D’un autre côté, le système des contributions indirectes a beaucoup restreint ses débouchés intérieurs. En affranchissant de l’impôt de consommation, en faveur du propriétaire, le vin récolté sur son fonds, il a altéré, en matière de viniculture, la division du travail. Il a agi comme ferait une loi qui porterait : « Le pain sera soumis à un impôt, excepté celui que chacun fera dans son ménage. » Évidemment une telle disposition tendrait à détruire la boulangerie.

Enfin, l’Adour cesse graduellement d’être navigable. Des documents authentiques constatent que les bateaux remontaient jusqu’à Aire. — Les vieillards du pays les ont vus aller à Grenade ; je les ai, moi-même, vus charger à Saint-Sever. Maintenant ils s’arrêtent à Mugron, et d’après les difficultés qu’on éprouve à les y conduire, il est aisé de prévoir que dans peu ils ne dépasseront pas le confluent de la Midouze.

Je n’ai point à raisonner sur les causes. Elles existent, c’est positif. Quels ont été les effets ?

D’abord de diminuer le revenu des propriétaires ; ensuite de rendre la part du métayer insuffisante pour son existence et celle de sa famille. Il a donc fallu que, sur ce qui lui restait de revenu, le propriétaire fît un fort prélèvement pour parfaire au métayer ce qui est rigoureusement nécessaire au maintien de la vie. L’un a été ruiné. Vainement il a lutté contre les séductions du luxe dont le siècle l’entoure de toute part ; vainement il s’est imposé les plus durs sacrifices, la parcimonie la plus minutieuse, il n’a pu échapper aux cuisantes douleurs qui accompagnent une dégradation inévitable.

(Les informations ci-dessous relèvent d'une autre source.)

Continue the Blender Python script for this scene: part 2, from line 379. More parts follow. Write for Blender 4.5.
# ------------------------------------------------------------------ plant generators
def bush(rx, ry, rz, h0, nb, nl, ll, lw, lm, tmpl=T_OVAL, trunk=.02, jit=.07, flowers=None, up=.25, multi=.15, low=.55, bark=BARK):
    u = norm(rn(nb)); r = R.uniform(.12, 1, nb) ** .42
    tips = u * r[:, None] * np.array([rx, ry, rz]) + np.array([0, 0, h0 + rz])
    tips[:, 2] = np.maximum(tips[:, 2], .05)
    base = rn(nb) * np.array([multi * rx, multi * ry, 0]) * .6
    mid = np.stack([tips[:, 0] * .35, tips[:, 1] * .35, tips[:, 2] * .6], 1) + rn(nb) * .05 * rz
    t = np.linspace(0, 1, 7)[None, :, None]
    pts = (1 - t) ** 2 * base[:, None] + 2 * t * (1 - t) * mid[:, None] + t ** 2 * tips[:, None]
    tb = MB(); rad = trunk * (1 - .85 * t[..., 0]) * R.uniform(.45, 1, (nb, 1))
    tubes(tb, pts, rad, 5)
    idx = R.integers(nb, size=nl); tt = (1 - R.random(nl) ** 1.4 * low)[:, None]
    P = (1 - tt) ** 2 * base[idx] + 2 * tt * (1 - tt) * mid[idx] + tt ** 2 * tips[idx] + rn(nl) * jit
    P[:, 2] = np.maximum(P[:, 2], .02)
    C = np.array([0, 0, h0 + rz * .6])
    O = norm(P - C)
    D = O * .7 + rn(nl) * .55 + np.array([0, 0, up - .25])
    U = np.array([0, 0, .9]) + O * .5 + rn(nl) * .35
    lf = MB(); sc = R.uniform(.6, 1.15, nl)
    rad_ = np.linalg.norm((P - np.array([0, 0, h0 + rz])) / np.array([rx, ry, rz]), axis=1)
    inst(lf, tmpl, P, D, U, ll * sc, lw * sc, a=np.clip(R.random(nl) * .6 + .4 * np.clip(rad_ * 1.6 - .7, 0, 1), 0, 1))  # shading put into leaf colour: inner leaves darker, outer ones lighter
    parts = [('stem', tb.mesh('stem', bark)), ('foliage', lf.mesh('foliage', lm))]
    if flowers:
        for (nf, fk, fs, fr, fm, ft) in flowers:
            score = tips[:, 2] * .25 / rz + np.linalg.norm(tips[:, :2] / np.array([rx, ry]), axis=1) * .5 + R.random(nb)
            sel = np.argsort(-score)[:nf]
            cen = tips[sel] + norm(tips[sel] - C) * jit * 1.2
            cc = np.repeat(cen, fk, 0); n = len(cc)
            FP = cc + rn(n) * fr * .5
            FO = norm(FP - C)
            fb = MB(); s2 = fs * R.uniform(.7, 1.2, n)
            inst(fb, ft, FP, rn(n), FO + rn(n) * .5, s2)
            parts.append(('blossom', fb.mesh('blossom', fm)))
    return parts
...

Le métayer n’a plus été un métayer ; sa part colonne ne servant qu’à diminuer sa dette, il est devenu un journalier auquel on donne pour tout salaire une ration quotidienne de maïs.

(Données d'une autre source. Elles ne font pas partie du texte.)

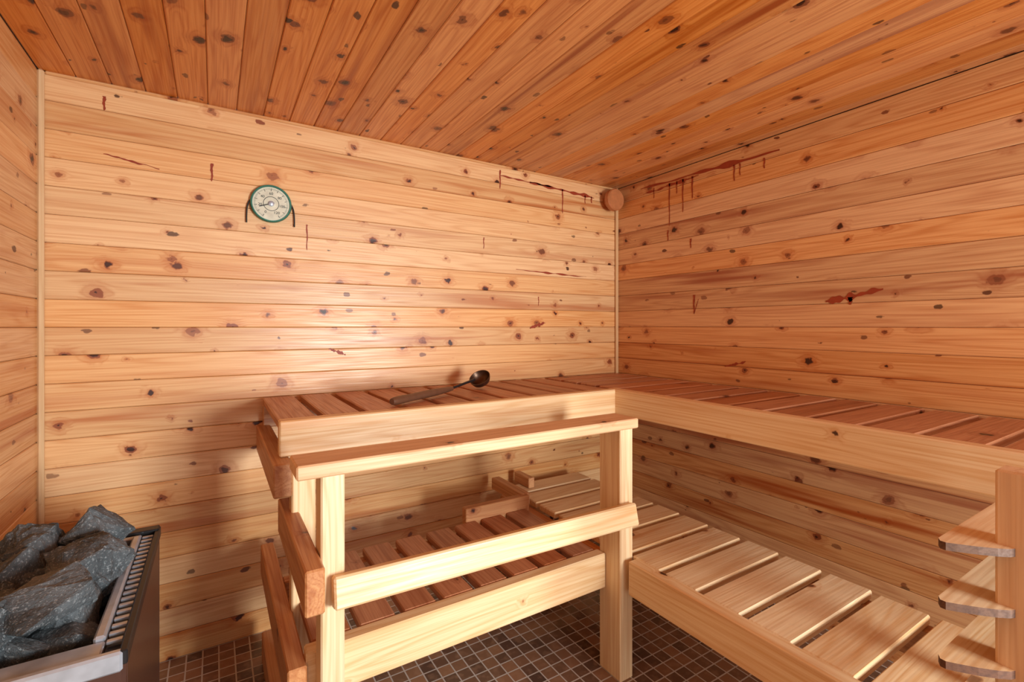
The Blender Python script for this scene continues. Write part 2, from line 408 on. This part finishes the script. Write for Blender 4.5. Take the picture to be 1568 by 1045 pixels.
# ---------------- stove ----------------
E=empty('sauna_stove')
sx0,sx1,sy0,sy1,sz=-2.63,-2.278,-1.13,-.52,.68
B=Boards()
B.box(sx0,sx1,sy0,sy0+.02,.06,sz-.012,bev=.006); B.box(sx0,sx1,sy1-.02,sy1,.06,sz-.012,bev=.006)
B.box(sx0,sx0+.02,sy0+.02,sy1-.02,.06,sz-.012,bev=.004); B.box(sx1-.02,sx1,sy0+.02,sy1-.02,.06,sz-.012,bev=.004)
B.box(sx0+.02,sx1-.02,sy0+.02,sy1-.02,.06,.45,mi=1)
for px in(sx0+.04,sx1-.06):
    for py in(sy0+.04,sy1-.06): B.box(px,px+.03,py,py+.03,0,.06,mi=1)
par(B.obj('body',[M_brown,M_dark]),E)
B=Boards()
i=.036
B.box(sx0+i,sx1-i,sy0+.012,sy0+.060,sz-.02,sz+.002,bev=.003)
B.box(sx0+i,sx1-i,sy1-i-.02,sy1-i,sz-.02,sz+.004,bev=.003)
B.box(sx1-i-.018,sx1-i,sy0+.060,sy1-i-.02,sz-.03,sz+.010,bev=.004)
B.box(sx0+i,sx0+i+.018,sy0+.060,sy1-i-.02,sz-.03,sz+.010,bev=.004)
B.box(sx0,sx1-.004,sy0-.004,sy0+.012,sz-.030,sz+.006,bev=.004)
n=20
for k in range(n):
    yy=sy0+.05+(sy1-sy0-.08)*k/n
    B.box(sx1-i+.002,sx1-.010,yy,yy+.010,sz-.004,sz+.002,bev=.001)
par(B.obj('rim',[M_steel]),E)
B=Boards()
B.box(sx1-.009,sx1+.003,sy0,sy1,sz-.02,sz+.006,bev=.002)
B.box(sx1-i+.001,sx1-.009,sy0+.02,sy1,sz-.018,sz-.008,bev=.001)
B.box(sx0,sx1,sy1-.030,sy1+.003,sz-.02,sz+.010,bev=.002)
B.box(sx0-.003,sx0+.03,sy0,sy1,sz-.02,sz+.04,bev=.003)
par(B.obj('flange',[M_dark]),E)
def stone(bm,c,r,seed):
    random.seed(seed); tb=bmesh.new()
    sc=Vector((random.uniform(.95,1.2),random.uniform(.85,1.1),random.uniform(.8,.95)))*r
    for k in range(13):
        d=Vector((random.gauss(0,1),random.gauss(0,1),random.gauss(0,1))).normalized()*random.uniform(.92,1.1)
        tb.verts.new((d.x*sc.x,d.y*sc.y,d.z*sc.z))
    h=bmesh.ops.convex_hull(tb,input=tb.verts)
    bmesh.ops.delete(tb,geom=[g for g in h['geom_interior'] if isinstance(g,bmesh.types.BMVert)],context='VERTS')
    bmesh.ops.bevel(tb,geom=list(tb.edges),offset=r*.035,segments=1,affect='EDGES')
    bmesh.ops.triangulate(tb,faces=tb.faces)
    bmesh.ops.subdivide_edges(tb,edges=tb.edges,cuts=4,use_grid_fill=True)
    R=Matrix.Rotation(random.uniform(0,6.28),3,'Z')
    mp={}
    for vv in tb.verts:
        p=R@vv.co; nn=p.normalized() if p.length>0 else p
        q=(p+c)
        p=p+nn*(noise.noise(q*24)*r*.09+noise.noise(q*70)*r*.07+noise.noise(q*170)*r*.04)
        mp[vv]=bm.verts.new(p+c)
    for fa in tb.faces:
        try: bm.faces.new([mp[x] for x in fa.verts])
        except ValueError: pass
    tb.free()
bm=bmesh.new(); sd=100
for lay,(zz,nx,ny,r) in enumerate([(.56,3,5,.075),(.668,3,5,.076),(.738,2,3,.084)]):
    for a in range(nx):
        for b_ in range(ny):
            sd+=1; random.seed(sd*3)
            m=.118 if lay<2 else .125
            X=sx0+m+(sx1-sx0-2*m)*(a/(nx-1)); Y=sy0+m+.033+(sy1-sy0-2*m-.048)*(b_/(ny-1))
            jz=random.uniform(-.012,.014)
            if lay==2: jz-=.016*(2-b_)
            stone(bm,Vector((X+random.uniform(-.012,.012),Y+random.uniform(-.015,.015),zz+jz)),r*random.uniform(.92,1.08),sd)
bmesh.ops.recalc_face_normals(bm,faces=bm.faces)
me=bpy.data.meshes.new('stones'); bm.to_mesh(me); bm.free(); me.materials.append(M_stone)
o=bpy.data.objects.new('stones',me); COL.objects.link(o); par(o,E)

# ---------------- light ----------------
def area(name,loc,target,sx,sy,power,col,spread=180):
    l=bpy.data.lights.new(name,'AREA'); l.shape='RECTANGLE'; l.size=sx; l.size_y=sy; l.energy=power; l.color=col
    l.spread=math.radians(spread)
    o=bpy.data.objects.new(name,l); COL.objects.link(o); o.location=loc
    o.rotation_euler=(Vector(target)-Vector(loc)).to_track_quat('-Z','Y').to_euler(); return o
area('window_daylight',(-.80,-3.9,1.0),(-1.6,0,.50),.6,.9,60,(.92,.98,.98),125)
W=bpy.data.worlds.new('World'); S.world=W; W.use_nodes=True
W.node_tree.nodes['Background'].inputs[0].default_value=(.88,.96,.98,1); W.node_tree.nodes['Background'].inputs[1].default_value=1.1

# ---------------- camera ----------------
cam=bpy.data.cameras.new('camera'); co=bpy.data.objects.new('camera',cam); COL.objects.link(co)
cam.sensor_width=36; cam.lens=36*731/1568; cam.shift_y=-22.5/1568; cam.clip_start=.02
co.location=(-2.145,-2.2,1.254); co.rotation_euler=(math.radians(90),0,math.radians(58.1-90))
S.camera=co
S.view_settings.view_transform='Standard'; S.view_settings.look='None'; S.view_settings.exposure=0.05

En d’autres termes, on a reconnu que l’étendue des exploitations, bonne pour d’autres circonstances, était maintenant trop bornée ; et en ce moment il s’opère, dans la constitution agricole du pays, une révolution remarquable.

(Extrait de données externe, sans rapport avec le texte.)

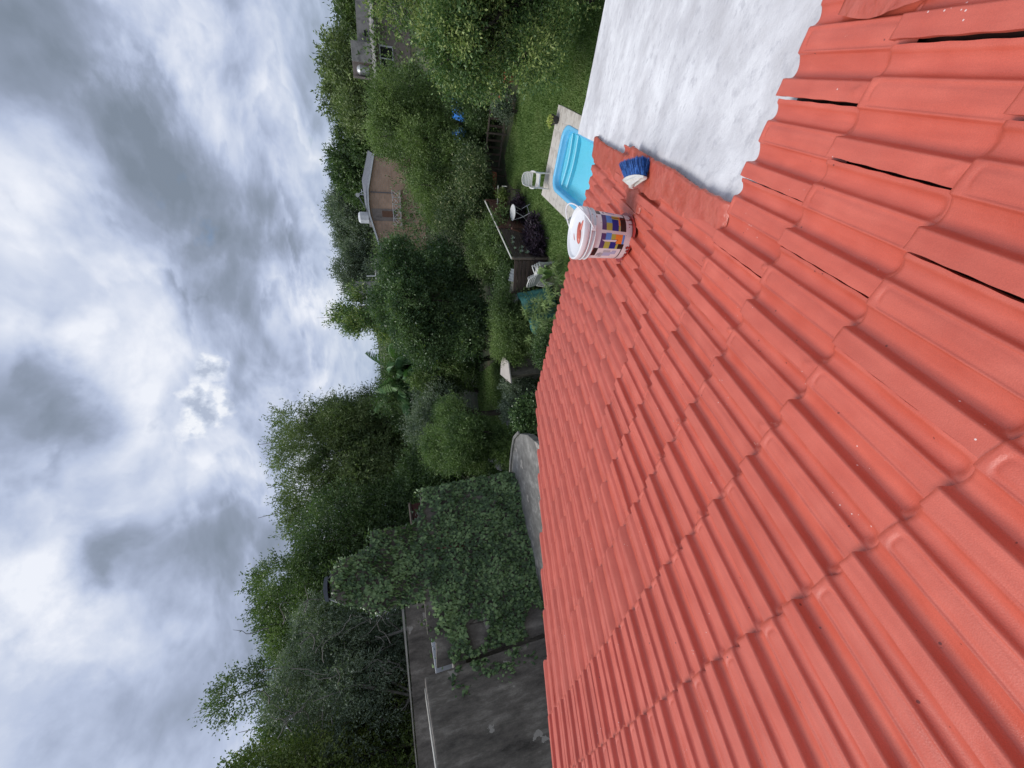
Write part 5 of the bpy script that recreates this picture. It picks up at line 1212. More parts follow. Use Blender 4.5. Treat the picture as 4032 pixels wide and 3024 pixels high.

Les vins n’ayant plus de débouchés, deux hectares de vigne ne peuvent plus constituer un corps d’exploitation. Il y a tendance manifeste à organiser la propriété sur d’autres bases. De deux métairies de vigne, on en fait une qui renferme une juste proportion de labourables. On comprend que, sous l’empire des causes énumérées, ce n’est plus deux ou trois hectares qu’il faut, mais cinq ou six pour faire vivre une famille de métayers. Là aussi on fait des fusions, mais des fusions qui altèrent les sources de la vie.

Dans la commune que j’habite, trente maisons de métayers ont été démolies depuis le cadastre, et plus de cent cinquante dans le canton dont les intérêts judiciaires me sont confiés ; et remarquez ceci, ce sont autant de familles vouées à une complète destruction. Leur sort est de souffrir, décliner et disparaître.

Oui, la population a diminué dans une partie de la Chalosse, et j’ajouterai, dût-on retourner contre elle cet aveu, que cette dépopulation, si elle accuse notre détresse, est bien loin d’en donner la mesure. Si vous parcouriez mon malheureux pays, vous apprendriez combien les hommes peuvent souffrir sans mourir, et qu’une vie de moins sur vos froides statistiques est le symptôme d’incalculables tortures.

 

Et maintenant ce sont nos souffrances qu’on invoque contre nous ! Et pour nous refuser des débouchés, on nous parle des douleurs que le défaut des débouchés nous inflige ! — Encore une fois, je ne me prononce pas sur le tracé du chemin de fer. Je sais que les intérêts de la Chalosse pèseront bien peu dans la balance. Mais, si je ne m’attends pas à ce qu’ils soient un argument pour le tracé des vallées, je ne veux pas qu’on en fasse un argument contre, parce qu’un tel argument est aussi faux que cruel. N’est-ce point, en effet, une impitoyable cruauté que de venir nous dire : « Vous avez un beau ciel, un sol fécond, de fraîches vallées, des coteaux sur lesquels le travail de vos pères avait répandu l’aisance et le bonheur. Grâce à ces dons de la nature et de l’art, votre population était aussi pressée que dans nos plus riches provinces. Les débouchés vous ont fait défaut tout à coup, et la détresse a succédé à l’aisance, les larmes aux chants de joie. Or, pouvant disposer d’un immense débouché, nous ne savions encore si nous en doterions le désert ou si nous le mettrions à votre portée. Vos souffrances nous décident. Elles sont bien avérées ; le pouvoir lui-même les a constatées, par ces expressions laconiques : ce n’est rien, c’est la population qui diminue. Il n’y a rien à répliquer à cela ; et nous voilà bien décidés à rejeter le chemin dans la grande Lande. Cette détermination, en ruinant toutes vos villes, accélérera la dépopulation qui vous attriste ; mais la chance de peupler le désert ne vaut-elle pas bien la certitude de dépeupler les vallées ? »

Ah ! Messieurs, donnez au chemin la direction que, dans votre sagesse, vous jugerez la plus utile à l’intérêt général ; mais si vous en frustrez notre vallée, ne dites pas dans vos considérants, comme on vous y engage, que ce sont ses malheurs, et ses malheurs seuls, qui vous déterminent.